--- start ---

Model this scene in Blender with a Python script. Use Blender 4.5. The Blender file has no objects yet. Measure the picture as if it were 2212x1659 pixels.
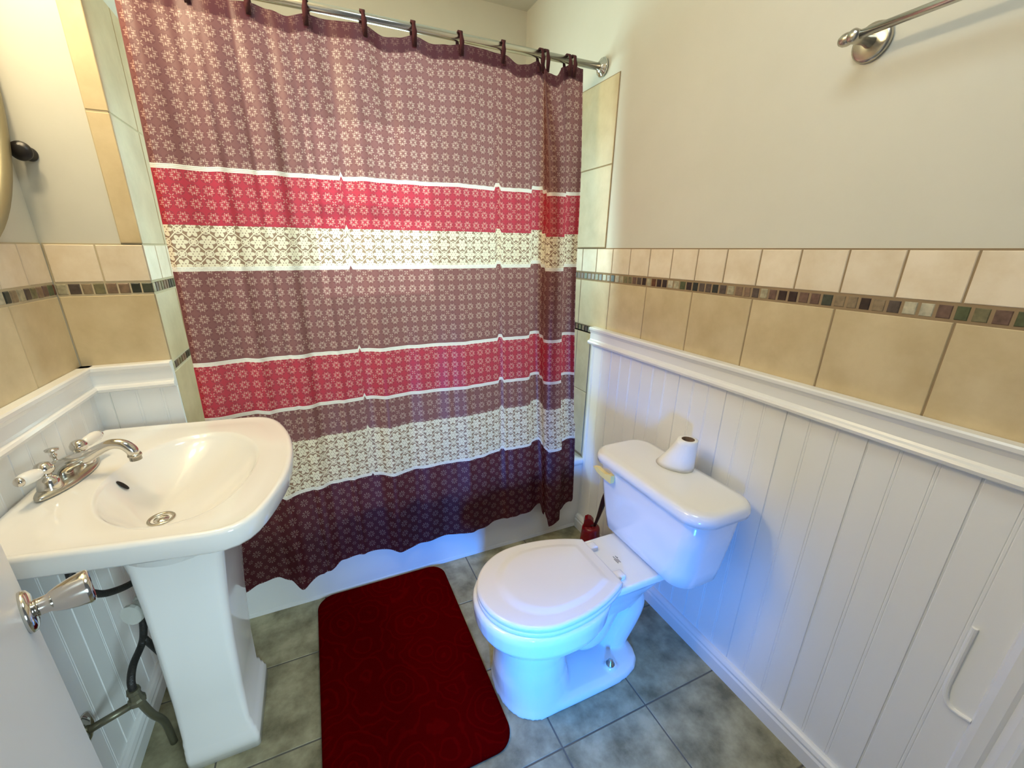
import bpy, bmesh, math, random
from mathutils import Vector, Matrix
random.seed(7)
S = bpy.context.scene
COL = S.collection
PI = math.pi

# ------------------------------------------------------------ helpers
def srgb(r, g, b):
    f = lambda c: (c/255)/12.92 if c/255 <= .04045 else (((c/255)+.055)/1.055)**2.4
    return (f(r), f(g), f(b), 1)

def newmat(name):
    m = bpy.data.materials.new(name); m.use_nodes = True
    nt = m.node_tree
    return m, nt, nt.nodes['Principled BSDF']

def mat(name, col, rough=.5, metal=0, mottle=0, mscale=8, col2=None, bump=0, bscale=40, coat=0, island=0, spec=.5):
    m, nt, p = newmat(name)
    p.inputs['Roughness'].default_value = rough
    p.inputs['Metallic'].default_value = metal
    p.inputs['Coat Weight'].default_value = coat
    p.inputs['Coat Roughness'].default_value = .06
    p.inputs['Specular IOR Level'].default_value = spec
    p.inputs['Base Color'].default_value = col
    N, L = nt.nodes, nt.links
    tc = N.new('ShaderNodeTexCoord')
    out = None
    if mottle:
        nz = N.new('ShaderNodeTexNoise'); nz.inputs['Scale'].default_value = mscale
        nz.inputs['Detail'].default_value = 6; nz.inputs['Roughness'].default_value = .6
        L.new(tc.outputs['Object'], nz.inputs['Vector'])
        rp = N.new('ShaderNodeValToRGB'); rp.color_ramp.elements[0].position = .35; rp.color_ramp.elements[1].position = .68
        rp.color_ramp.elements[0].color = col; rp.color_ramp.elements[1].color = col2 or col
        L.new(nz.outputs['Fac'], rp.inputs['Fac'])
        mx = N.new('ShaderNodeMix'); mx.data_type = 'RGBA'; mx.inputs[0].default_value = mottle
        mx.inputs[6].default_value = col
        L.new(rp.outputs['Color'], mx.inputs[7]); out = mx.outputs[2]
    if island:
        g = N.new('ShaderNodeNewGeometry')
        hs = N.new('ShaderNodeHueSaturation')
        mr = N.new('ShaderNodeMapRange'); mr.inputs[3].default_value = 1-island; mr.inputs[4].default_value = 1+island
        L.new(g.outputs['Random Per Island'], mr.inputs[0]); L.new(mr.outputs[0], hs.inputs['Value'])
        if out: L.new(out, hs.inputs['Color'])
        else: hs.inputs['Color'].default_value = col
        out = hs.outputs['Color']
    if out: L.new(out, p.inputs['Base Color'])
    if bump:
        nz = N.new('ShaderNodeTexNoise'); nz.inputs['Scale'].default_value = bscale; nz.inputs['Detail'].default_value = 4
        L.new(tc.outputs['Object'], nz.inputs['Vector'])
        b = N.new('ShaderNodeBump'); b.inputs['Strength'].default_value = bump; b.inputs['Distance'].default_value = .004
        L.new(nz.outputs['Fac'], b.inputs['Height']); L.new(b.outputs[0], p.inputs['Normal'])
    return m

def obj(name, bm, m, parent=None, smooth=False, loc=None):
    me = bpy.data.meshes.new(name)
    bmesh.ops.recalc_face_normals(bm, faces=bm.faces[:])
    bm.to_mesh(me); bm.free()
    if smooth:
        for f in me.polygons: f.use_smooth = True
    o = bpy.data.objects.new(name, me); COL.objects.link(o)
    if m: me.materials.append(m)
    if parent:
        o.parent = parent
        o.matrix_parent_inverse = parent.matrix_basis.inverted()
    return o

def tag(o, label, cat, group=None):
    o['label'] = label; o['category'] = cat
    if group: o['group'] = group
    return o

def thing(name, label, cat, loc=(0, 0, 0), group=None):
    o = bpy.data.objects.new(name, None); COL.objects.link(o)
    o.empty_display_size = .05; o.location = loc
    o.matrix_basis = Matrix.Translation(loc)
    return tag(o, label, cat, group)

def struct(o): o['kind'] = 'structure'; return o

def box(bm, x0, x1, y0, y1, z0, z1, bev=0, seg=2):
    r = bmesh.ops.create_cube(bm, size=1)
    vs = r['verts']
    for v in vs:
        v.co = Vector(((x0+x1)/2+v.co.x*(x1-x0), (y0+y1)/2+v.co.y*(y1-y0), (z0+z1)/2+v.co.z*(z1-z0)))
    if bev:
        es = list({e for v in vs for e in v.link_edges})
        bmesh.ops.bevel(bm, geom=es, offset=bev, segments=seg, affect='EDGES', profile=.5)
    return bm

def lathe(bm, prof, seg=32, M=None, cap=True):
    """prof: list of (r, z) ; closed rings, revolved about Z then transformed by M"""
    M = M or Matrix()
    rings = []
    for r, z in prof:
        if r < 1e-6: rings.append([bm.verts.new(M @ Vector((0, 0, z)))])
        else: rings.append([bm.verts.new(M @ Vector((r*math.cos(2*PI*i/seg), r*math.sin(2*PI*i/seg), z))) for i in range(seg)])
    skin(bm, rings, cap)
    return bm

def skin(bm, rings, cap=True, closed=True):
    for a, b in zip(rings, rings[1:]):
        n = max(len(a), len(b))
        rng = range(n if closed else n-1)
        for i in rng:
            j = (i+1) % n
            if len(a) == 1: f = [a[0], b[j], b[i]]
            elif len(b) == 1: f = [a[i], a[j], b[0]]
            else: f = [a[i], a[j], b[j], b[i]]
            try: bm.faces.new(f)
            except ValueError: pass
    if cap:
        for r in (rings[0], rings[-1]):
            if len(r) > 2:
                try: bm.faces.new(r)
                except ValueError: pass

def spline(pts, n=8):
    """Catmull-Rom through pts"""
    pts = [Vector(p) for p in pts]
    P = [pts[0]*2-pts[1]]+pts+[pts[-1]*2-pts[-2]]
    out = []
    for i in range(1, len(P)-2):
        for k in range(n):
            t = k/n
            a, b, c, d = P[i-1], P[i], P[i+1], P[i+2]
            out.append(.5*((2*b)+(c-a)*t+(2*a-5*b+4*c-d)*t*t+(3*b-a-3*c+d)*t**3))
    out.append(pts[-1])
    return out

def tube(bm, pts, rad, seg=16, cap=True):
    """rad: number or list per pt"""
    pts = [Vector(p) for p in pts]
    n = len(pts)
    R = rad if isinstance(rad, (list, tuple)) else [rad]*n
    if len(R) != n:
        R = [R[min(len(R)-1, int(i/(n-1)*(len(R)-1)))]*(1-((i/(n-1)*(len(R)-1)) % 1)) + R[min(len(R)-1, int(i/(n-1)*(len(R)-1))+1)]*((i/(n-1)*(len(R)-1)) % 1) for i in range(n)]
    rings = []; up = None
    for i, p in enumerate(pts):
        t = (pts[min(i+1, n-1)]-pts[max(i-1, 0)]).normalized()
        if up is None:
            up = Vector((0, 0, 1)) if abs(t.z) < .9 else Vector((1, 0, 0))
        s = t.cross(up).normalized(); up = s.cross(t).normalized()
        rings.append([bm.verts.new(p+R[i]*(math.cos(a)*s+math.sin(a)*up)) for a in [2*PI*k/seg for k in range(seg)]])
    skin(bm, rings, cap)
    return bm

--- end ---

◆ Work required
Leave out any pictures and return exactly the lines from the beginning of the data through the line with "return m, nt, nt.nodes['Principled BSDF']", inclusive.

◆ Exercise response
Model this scene in Blender with a Python script. Use Blender 4.5. The Blender file has no objects yet. Measure the picture as if it were 2212x1659 pixels.
import bpy, bmesh, math, random
from mathutils import Vector, Matrix
random.seed(7)
S = bpy.context.scene
COL = S.collection
PI = math.pi

# ------------------------------------------------------------ helpers
def srgb(r, g, b):
    f = lambda c: (c/255)/12.92 if c/255 <= .04045 else (((c/255)+.055)/1.055)**2.4
    return (f(r), f(g), f(b), 1)

def newmat(name):
    m = bpy.data.materials.new(name); m.use_nodes = True
    nt = m.node_tree
    return m, nt, nt.nodes['Principled BSDF']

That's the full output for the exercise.